Eventually David’s ashes and the undertaker turned up and the business was done. Poor old David had actually arrived early for his cremation in North Wales but all through his life he was late for everything and somehow it seemed appropriate that he should be late for his internment. At the George we all sat round and chatted over far too many sausage rolls and chicken wings (modern health and safety legislation seems to mean that anything left over has to be chucked out which seems incredibly wasteful) and then got into our various vehicles and dispersed. It was good that Steve, his friend and carer from Wales, had made the journey but sad to think that this particular episode in the family history is almost closed. No member of the family has lived in the little town since the 1930s and the only two left who will end up in the family plot are my uncle and mother now both well into their eighties. I hope they both go on for ages but on an actuarial basis it seems eerily probable that most of us will be back at the graveside at least within a decade.

Oh well. On that slightly morbid note I’d better close. My mother said that while she knew it was a sad occasion she had rather enjoyed it. I know what she meant. There was a certain satisfaction in seeing so many family members together and for her to see three of her grandchildren smiling and happy and sociable. But, like the Balliol Gaudy, the occasion was a reminder of passing years and a time for slightly glum reflection.

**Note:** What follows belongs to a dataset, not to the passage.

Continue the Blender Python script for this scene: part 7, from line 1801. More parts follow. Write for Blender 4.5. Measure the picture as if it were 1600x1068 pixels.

So on a slightly glum, reflective note…but no. I had a full page in the Spectator and Jan Morris is coming to lunch during the du Maurier Festival and Sarah Standing has left a bubbly phone message about travel pieces in Australia. The sun is shining, boats are reappearing in the harbour, spring is sprung. England even managed to beat Ireland in the cricket World Cup. Life goes on – at least for the time being!